Zoe Jones and Erin Murphy in PWBHS Play COTTONDALE, Ala.— The infamous Salem witch trials, which took place during the 1690s, come to life on stage as the Paul W. Bryant High School Theatre Department presents, “A Voice in the Dark: A Salem Story,” at 7 p.m., Nov. 17 and 18, and during an in-school performance on Thursday, Dec. 1.

            The play tells the story of a family, which finds itself on trial and accused of being witches after they refuse to bend to the will of a local landowner, according to Melissa Bailey, drama and dance teacher at Bryant High.

            Unlike the comedy musicals that the Bryant Theatre Department has produced in the past, Bailey decided to go in a different this semester.

            “I really wanted to challenge, not only the students, but myself with a historical drama,” Bailey said. “I liked the idea of a show surrounding the Salem witch trials, because of its curriculum crossovers in English language arts and social studies.”

            “This show is very dramatic,” said Zoe Jones, a Bryant sophomore and member of the cast. “Even in the curtain call, when you walk away, you don’t wave to the audience. You have to stay serious and keep the mood.”           

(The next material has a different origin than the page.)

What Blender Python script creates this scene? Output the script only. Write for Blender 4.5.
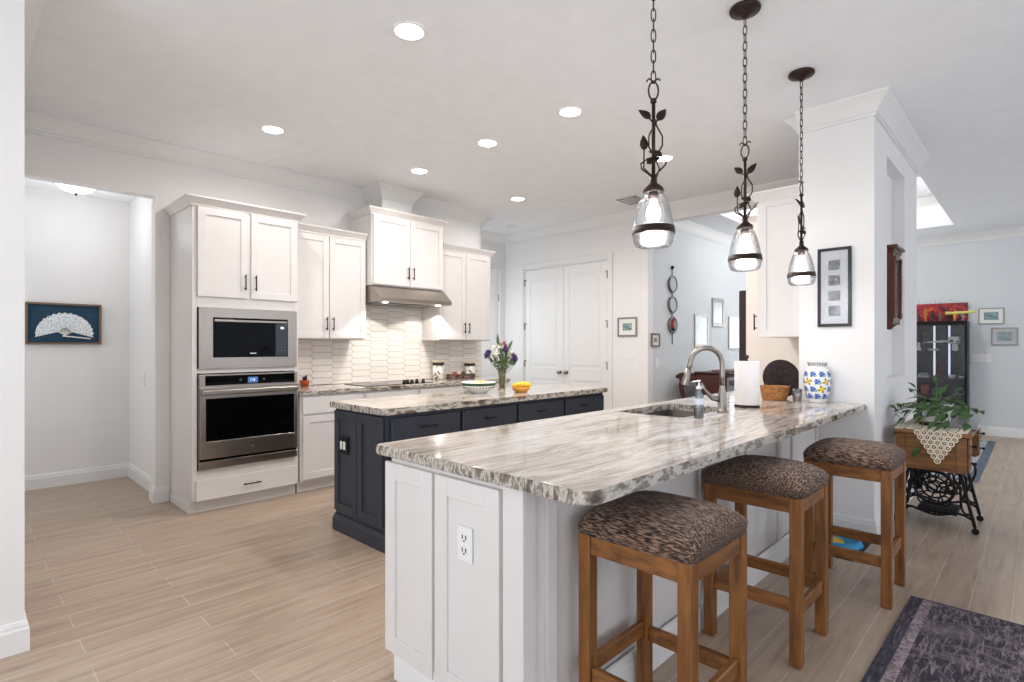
import bpy, bmesh, math, random
from mathutils import Vector, Matrix
C = bpy.context.scene
for o in list(bpy.data.objects): bpy.data.objects.remove(o)
random.seed(7)
PI = math.pi
R = math.radians

# ------------------------------------------------------------ camera, world, exposure, lights
CAMZ = 1.31; AN = math.atan(527/545); CA, SA = math.cos(AN), math.sin(AN)
cd = bpy.data.cameras.new('camera'); cam = bpy.data.objects.new('camera', cd); C.collection.objects.link(cam)
cd.sensor_width = 36; cd.lens = 36*545/1024; cd.shift_y = 5/1024; cd.clip_start = .05
cam.location = (0, 0, CAMZ); cam.rotation_euler = (PI/2, 0, AN-PI/2)
C.camera = cam
C.view_settings.view_transform = 'Standard'; C.view_settings.look = 'None'
C.view_settings.gamma = 1; C.view_settings.use_curve_mapping = False
C.view_settings.exposure = 0.2
w = bpy.data.worlds.new('world'); C.world = w; w.use_nodes = True
bg = w.node_tree.nodes['Background']; bg.inputs[0].default_value = (.75, .85, 1, 1); bg.inputs[1].default_value = 2.0

def area(name, loc, rot, sx, sy, power, col=(1, 1, 1), spread=180):
    l = bpy.data.lights.new(name, 'AREA'); l.shape = 'RECTANGLE'; l.size = sx; l.size_y = sy
    l.energy = power; l.color = col; l.spread = R(spread)
    o = bpy.data.objects.new(name, l); C.collection.objects.link(o); o.location = loc; o.rotation_euler = rot
    return o
# daylight areas at unseen windows, added for light in the right wall (Y=-3) and in the wall behind the camera (X=-3)
WIN_R = [(.6, 2.6), (3.6, 5.6), (7.0, 9.6)]
WIN_B = [(-2.2, -.2), (.6, 2.4)]
for i, (a, b) in enumerate(WIN_R):
    area('window_daylight', ((a+b)/2, -2.97, 1.35), (PI/2+R(22), 0, PI), b-a, 2.1, [30, 26, 50][i], (.93, .96, 1))
for (a, b) in WIN_B:
    area('window_daylight', (-2.97, (a+b)/2, 1.35), (PI/2+R(25), 0, -PI/2), b-a, 2.1, 36, (.92, .96, 1))

# living room: window in the far wall (hidden behind the pier) and an added, unseen fill lamp in the tray ceiling
area('window_daylight', (10.57, 2.45, 1.55), (PI/2+R(12), 0, PI/2), 1.5, 1.3, 20, (.93, .96, 1))
tl = bpy.data.lights.new('tray_fill_light', 'POINT'); tl.energy = 42; tl.color = (1, .97, .94); tl.shadow_soft_size = .2
tlo = bpy.data.objects.new('tray_fill_light', tl); C.collection.objects.link(tlo); tlo.location = (8.2, 1.9, 3.12)

# ------------------------------------------------------------ helpers
LOC = {}
def mkobj(name, data, parent=None):
    o = bpy.data.objects.new(name, data); C.collection.objects.link(o)
    if parent: o.parent = parent; LOC[o.name] = LOC[parent.name]
    return o
def tag(o, label=None, cat=None, group=None, kind=None):
    if label: o['label'] = label
    if cat: o['category'] = cat
    if group: o['group'] = group
    if kind: o['kind'] = kind
    return o
def thing(name, loc, label, cat, group=None):
    o = bpy.data.objects.new(name, None); C.collection.objects.link(o)
    o.empty_display_size = .05; o.location = loc; LOC[o.name] = Vector(loc)
    return tag(o, label, cat, group)
def children(o): return [c for c in bpy.data.objects if c.parent == o]
def copy_tree(o, parent=None):
    c = o.copy(); C.collection.objects.link(c)
    if parent: c.parent = parent
    for ch in children(o): copy_tree(ch, c)
    return c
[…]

            Bailey said the change from producing comedies to dramas is also intended to help the school as it makes the transition to becoming Tuscaloosa’s fine arts high school. As part of the Tuscaloosa City School’s strategic plan, Bryant High School will be renovated to provide for additional fine arts classes. Bailey said plans call for renovations to current fine arts classrooms, and the construction of an additional fine arts hallway with a small box theater.

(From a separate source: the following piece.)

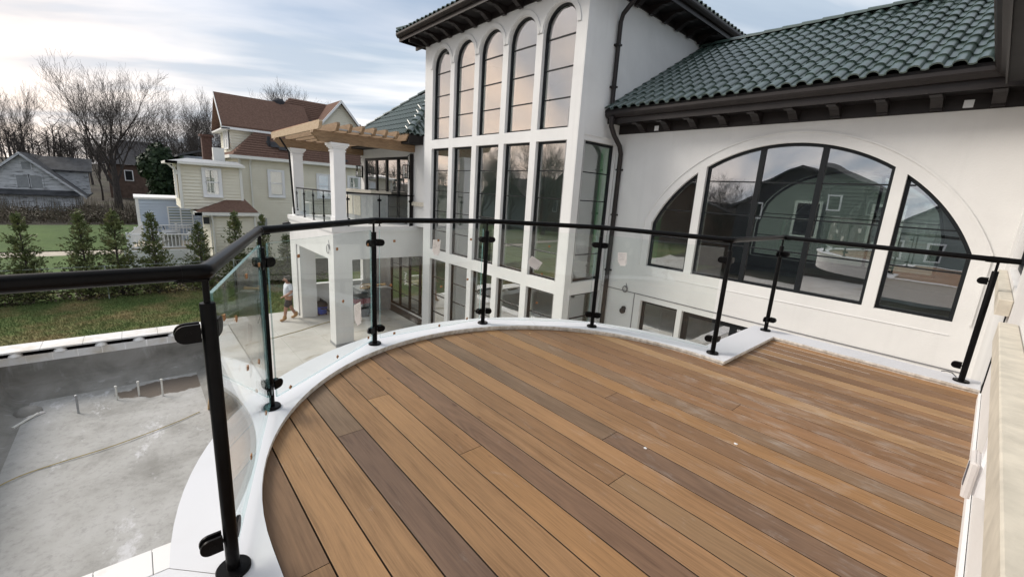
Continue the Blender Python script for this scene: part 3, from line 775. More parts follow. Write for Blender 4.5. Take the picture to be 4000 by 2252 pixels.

            Bailey said she is thrilled about the school’s future.

            “The school will be offering professional level training to students who might not otherwise have a chance to receive it,” Bailey said. “This training will allow students to pursue their career goals, and open scholarship opportunities to continue their arts education.”

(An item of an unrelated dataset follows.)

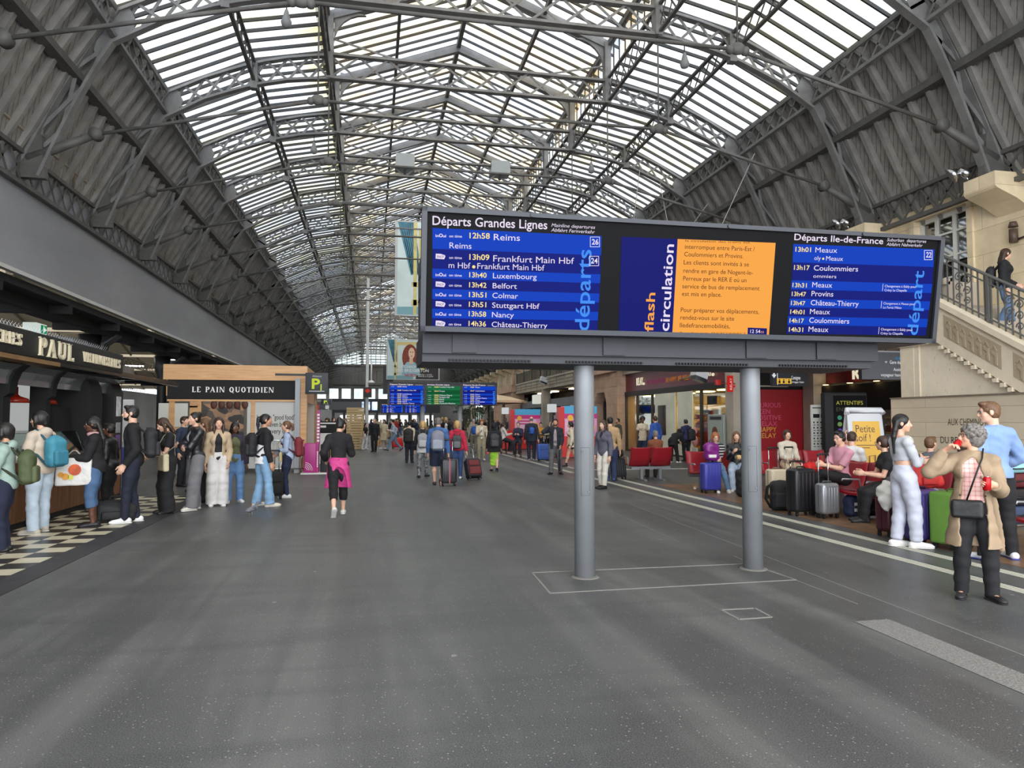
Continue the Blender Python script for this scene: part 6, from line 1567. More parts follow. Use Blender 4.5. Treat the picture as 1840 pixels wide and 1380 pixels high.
def solid_obj(name, sol, vox, mat, parent=None, noise=None):
 v, f = sol.mesh(vox, noise)
 if len(f) == 0: return None
 return np_obj(name, v, f, mat, parent)
def V(*a): return np.array(a, float)
def nrm(v): return v/max(np.linalg.norm(v), 1e-9)
def ik(a, t, l1, l2, pole):
 d = t-a; L = np.linalg.norm(d); L = min(L, (l1+l2)*.999); u = nrm(d)
 x = (l1*l1-l2*l2+L*L)/(2*L); h = math.sqrt(max(l1*l1-x*x, 0))
 p = pole-u*(pole@u); p = nrm(p)
 return a+u*x+p*h, a+u*L
def rz(a): c, s = math.cos(a), math.sin(a); return np.array([[c, -s, 0], [s, c, 0], [0, 0, 1.]])
def rx(a): c, s = math.cos(a), math.sin(a); return np.array([[1, 0, 0], [0, c, -s], [0, s, c.real]])
def ry(a): c, s = math.cos(a), math.sin(a); return np.array([[c, 0, s], [0, 1, 0], [-s, 0, c]])
SKIN_L = (222, 176, 150); SKIN_M = (196, 146, 116); SKIN_T = (168, 116, 86); SKIN_D = (98, 64, 48)
def skin_mat(c): return M(c, .5, 0, None, (18, .06))
CLOTH_N = [0]
def cloth(c, rough=.85, scale=28, st=.18, var=.10): return M(c, rough, 0, (scale, st*.5), (6, var))
def hair_mat(c, rough=.45, name='hair', sc=(1, 1, .07)):
 m, nt, b = nodes(name); k = NT(nt); v = k.mapping(k.obj(), sc); n = k.noise(v, 150, 3, .6); cl = lin(c)
 k.l(k.ramp(n, [(.3, tuple(x*.5 for x in cl[:3])), (.7, tuple(min(1, x*1.5) for x in cl[:3]))]), b.inputs['Base Color']); b.inputs['Roughness'].default_value = rough
 k.bump(n, .6, .006, b); return m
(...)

            Jones is also excited about the change to a fine arts school, and looks forward to the future productions that her teacher has planned.

            “I think it will provide opportunities for people who haven’t been involved in the arts in the past, and the people who have always been involved,” Jones said. “I think that will just advance our arts experience.”

            Bailey said the Tuscaloosa City Schools Board of Education is still working on the details of transforming Bryant into the city’s fine arts high school. Information about the transition and the application process for all interested students will be distributed in early 2017.